Trabzon’da yapı stokunun oldukça kötü olduğunu kaydeden Bektaş, şunları söyledi:
“Bir yerin depremden etkilenmesi için illa orada bir fayın olması gerekmiyor. Trabzon, Kahramanmaraş ve Elazığ depremlerinden etkilendi. Şimdi de Gümüşhane’deki 4 büyüklüğündeki depremden etkilendi. 5 büyüklüğünde bir deprem olsaydı bunun 10 katını hissedecekti. 6 büyüklüğünde bir deprem olsaydı Trabzon 100 katı daha sallanacaktı. Trabzon’un kuzeyinde Karadeniz fayı var. Bu fay Trabzon veya Karadeniz sahili tehdit ediyor. Ama bu Karadeniz Fay Hattı’nda da bilgilerimiz çok az. Fayın hızını, deprem tekrarlama süresini bilmiyoruz. Deprem enerji üretimini bilmiyoruz. Bilmediğimiz aktif deprem üreten fay esas tehlikelidir."
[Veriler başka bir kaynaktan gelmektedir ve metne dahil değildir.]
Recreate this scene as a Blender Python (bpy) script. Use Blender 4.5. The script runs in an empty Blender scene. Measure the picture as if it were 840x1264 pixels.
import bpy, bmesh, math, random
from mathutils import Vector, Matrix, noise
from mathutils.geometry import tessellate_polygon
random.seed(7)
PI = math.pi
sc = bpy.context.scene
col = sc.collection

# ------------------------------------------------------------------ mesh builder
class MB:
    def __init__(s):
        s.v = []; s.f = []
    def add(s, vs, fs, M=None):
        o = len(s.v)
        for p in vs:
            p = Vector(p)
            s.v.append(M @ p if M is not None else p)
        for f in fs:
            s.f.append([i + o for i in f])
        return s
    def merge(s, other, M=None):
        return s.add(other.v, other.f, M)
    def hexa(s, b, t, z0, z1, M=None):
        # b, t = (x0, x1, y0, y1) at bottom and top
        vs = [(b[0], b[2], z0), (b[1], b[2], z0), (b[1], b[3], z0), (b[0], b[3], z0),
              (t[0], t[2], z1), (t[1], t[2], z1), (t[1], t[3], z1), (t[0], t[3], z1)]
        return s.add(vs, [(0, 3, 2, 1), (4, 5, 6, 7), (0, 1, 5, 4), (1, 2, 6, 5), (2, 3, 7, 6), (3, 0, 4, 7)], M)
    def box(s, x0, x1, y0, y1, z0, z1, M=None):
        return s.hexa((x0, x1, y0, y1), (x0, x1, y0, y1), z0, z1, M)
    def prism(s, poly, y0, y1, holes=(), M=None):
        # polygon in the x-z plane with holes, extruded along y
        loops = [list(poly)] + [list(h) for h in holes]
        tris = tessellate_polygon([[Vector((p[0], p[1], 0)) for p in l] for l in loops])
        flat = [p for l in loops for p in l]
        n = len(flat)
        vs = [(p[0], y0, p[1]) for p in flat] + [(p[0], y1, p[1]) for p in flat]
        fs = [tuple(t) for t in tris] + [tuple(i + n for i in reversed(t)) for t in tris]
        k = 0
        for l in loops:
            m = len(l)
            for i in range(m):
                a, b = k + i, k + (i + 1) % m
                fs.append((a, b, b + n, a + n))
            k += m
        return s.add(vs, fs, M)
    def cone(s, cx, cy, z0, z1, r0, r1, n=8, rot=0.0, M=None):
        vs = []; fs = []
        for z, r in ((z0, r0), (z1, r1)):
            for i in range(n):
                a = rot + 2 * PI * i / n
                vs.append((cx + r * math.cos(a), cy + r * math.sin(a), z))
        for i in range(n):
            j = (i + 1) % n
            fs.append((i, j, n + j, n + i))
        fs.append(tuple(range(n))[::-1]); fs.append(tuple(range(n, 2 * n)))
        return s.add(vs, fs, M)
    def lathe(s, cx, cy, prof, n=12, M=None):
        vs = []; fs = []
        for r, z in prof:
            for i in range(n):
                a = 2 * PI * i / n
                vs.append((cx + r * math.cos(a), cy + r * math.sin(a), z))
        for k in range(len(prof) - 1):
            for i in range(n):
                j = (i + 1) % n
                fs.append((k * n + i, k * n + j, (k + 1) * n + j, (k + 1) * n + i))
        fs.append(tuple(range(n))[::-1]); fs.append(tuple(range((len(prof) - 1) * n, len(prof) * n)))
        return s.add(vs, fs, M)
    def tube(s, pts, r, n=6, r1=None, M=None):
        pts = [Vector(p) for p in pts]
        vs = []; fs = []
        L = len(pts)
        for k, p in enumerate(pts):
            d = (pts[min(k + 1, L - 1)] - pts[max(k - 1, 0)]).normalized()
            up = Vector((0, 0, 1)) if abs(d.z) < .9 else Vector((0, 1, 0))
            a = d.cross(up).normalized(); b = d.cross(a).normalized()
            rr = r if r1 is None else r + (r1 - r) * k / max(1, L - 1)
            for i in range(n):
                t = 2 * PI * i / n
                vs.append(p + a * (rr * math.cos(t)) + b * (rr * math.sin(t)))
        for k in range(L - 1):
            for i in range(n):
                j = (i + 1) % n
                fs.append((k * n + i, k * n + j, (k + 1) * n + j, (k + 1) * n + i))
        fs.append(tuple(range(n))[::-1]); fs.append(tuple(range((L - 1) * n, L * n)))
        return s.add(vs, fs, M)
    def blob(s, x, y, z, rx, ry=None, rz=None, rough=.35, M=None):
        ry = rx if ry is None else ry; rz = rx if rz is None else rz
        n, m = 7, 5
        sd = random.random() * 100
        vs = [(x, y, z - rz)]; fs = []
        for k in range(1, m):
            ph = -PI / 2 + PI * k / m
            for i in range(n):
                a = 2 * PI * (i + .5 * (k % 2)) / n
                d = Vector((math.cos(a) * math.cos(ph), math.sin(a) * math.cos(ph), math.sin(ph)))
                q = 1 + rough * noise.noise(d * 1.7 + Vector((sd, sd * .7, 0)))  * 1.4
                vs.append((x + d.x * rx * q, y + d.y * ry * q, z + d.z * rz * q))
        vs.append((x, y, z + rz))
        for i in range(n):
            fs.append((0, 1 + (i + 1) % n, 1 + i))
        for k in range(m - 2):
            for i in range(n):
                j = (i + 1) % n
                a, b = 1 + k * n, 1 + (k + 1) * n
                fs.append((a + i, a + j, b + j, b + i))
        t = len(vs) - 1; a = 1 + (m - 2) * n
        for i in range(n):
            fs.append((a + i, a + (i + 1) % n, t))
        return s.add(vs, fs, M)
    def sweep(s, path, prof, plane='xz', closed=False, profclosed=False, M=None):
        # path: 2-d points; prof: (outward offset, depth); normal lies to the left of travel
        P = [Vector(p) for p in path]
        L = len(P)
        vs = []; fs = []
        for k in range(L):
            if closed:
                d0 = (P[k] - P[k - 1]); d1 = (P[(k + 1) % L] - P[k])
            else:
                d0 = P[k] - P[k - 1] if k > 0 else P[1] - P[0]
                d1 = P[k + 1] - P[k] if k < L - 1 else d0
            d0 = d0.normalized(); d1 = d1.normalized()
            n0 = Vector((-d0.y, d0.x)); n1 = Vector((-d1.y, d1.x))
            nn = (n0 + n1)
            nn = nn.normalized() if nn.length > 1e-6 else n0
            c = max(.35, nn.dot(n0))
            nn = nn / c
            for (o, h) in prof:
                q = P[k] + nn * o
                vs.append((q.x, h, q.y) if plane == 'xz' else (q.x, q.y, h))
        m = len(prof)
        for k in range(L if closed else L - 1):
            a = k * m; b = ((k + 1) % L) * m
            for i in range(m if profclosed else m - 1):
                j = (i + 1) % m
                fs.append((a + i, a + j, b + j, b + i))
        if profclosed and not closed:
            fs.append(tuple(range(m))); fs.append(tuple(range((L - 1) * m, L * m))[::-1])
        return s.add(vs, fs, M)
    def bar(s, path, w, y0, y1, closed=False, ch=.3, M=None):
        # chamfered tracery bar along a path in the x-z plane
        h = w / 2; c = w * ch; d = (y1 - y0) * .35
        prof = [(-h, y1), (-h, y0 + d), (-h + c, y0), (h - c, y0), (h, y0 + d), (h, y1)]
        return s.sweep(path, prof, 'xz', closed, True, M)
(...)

"Karadeniz sahilinde Trabzon, Rize, Ordu benim korktuğum 3 konu var. Trabzon’da yapı stoku. Bu son derece zayıf. İkincisi Trabzon sahil plajı üzerinde ve heyelanlı yamaç üzerinde kurulmuştur. Orta büyüklükteki bir deprem her an bu heyelanlı sahaları hareketlendirebilir. Bunun ötesinde zemin çok kötü olduğu için gevşek bir zemin olduğu için biz uzaktaki küçük depremleri dahi burada hissedebiliyoruz. Bölgenin jeolojik özelliğinden dolayı bir deprem büyütmesi söz konusu. Üçüncü en korktuğum konu yerel yöneticilerin deprem algısını hala önemsememiş olması. Trabzon deprem bölgesi değildir algısı maalesef hala yıkılmış değil. Yerel yöneticiler maalesef bu konuda duyarlı değil. Yerel yöneticilerin duyarsızlığı, zeminin zayıf olması ve yapı stokunun zayıf olması bölgenin en önemli deprem tehlikesi ve riskidir. Nüfus ve şehirleşme artıyor depremden görebileceğimiz zarar ile can ve mal kaybı buna göre artıyor. Gerekli önlemi almamız lazım. Depremden korkmayalım, depreme karşı önlem anmayan yöneticilerden veya deprem algısını oluşturmayan toplumdan korkalım."
“Bilim insanları görüşlerini açıklayabilir ancak burası tehlikelidir, burası tehlikeli değildir demek doğru değil” diyen Bektaş, sözlerini şöyle sürdürdü:
“Bugüne kadar Trabzon’da deprem olmaz, burası deprem bölgesi değil deniliyor bu bilgi eksikliğinden kaynaklanıyor. Geçen ay Karadeniz’de bir deprem oldu. İnsanlar sallandı. Demek oluyor ki, bilim insanının söyleminden daha çok doğanın kendi hareketi, titretişimi oluşturduğu deprem insanlar üzerinde daha fazla etki yapabiliyor."
"Şimdi Trabzon’da olabiliyor diyorlar. Bir yerde depremden etkilenmek için illa orada bir fayın olması gerekmiyor. Trabzon’da 300-400 kilometre güneydeki bir faydan etkileniyorsa, kuzeydeki 15-20 kilometre Karadeniz fayının ne yapacağını, ne zaman harekete geçeceğini bilmiyoruz. Bu fayın 1968 yılında 6.6 büyüklüğündeki deprem ile Bartın’ı yıktı. O zaman Bartın bir kasabaydı şimdi ise bir il."
"2012 yılında Batum açıklarında fay 5.6 büyüklüğünde deprem üretti. Bu depremin artçıları Trabzon’a kadar geldi. Bunlar insanları harekete geçirebiliyor. Bilim insanlarının söylemlerinden çok doğanın oluşturduğu tepki çok daha önemli oluyor. Bilim insanları görüşlerini açıklayabilir ancak burası tehlikelidir, burası tehlikeli değildir demek doğru değil. İstanbul’da deprem beklerken Trabzon’da da, Gümüşhane’de de, Konya’da da deprem olur. Depremin yeri ve zamanını bugünkü bilim bilmiyor."